Saturday, February 18, 2006  |  posted by Hugh Hewitt

Just caught the Journal Editorial Report for the first time in my Ohio hotel room –and it is good television. Very good television, in fact. Paul Gigot had an excellent interview with Dennis Ross, but the meat was the discussion with Daniel Henninger, Rob Pollock and Bret Stephens which Gigot moved along exactly as his his old colleague from PBS, Jim Lehrer, might have.

In these days when a roundtable of four white men could easily lead to a complaint being filed in some civil rights bureaucracy, the JED’s refusal to play the token card was refreshing, and the reason behind it became obvious quickly. Each of the panelists brings specific knowledge and insight to the conversation.

Bret Stephens has been a guest on my show on Israeli politics because of his tenure as editor of the Jerusalem Post, and that experience in the region showed through as Gigot began the round-table discussing Chuck Hagel’s absurd “things are worse” in the Middle East lament.

Henninger is exactly as one would imagine him from his columns –pointed and humorous, yet very restrained– and Pollock funny and animated.

Best observation of the program, and one I had not heard of or considered before, came from Stephens: Calls for Cheney to step down so as to allow the president to achieve political advantage or position someone for ’08 ignore the crucial fact that the vice presidency is not a Cabinet office but a constitutional one, and that Cheney has, with Bush, won two elections to that post.

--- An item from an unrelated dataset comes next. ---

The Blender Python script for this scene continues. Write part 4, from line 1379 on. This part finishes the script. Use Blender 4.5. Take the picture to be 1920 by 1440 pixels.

Try and catch the repeat (at 6 AM!), and join me in urging FNC to bring the show out of its 11:00 PM Saturday hole. Along with The Beltway Boys, the Journal Editorial Report is very smart television, and deserves a slot where it can grow its audience.

Note: The JER began as a PBS series. Judging from tonight’s program, it ought not to have been cut loose in the purge, but rather given the opportunity to grow its audience. If PBS is ever to shed its much deserved reputation as a deeply biased network, it will need programs of this merit and viewpoint.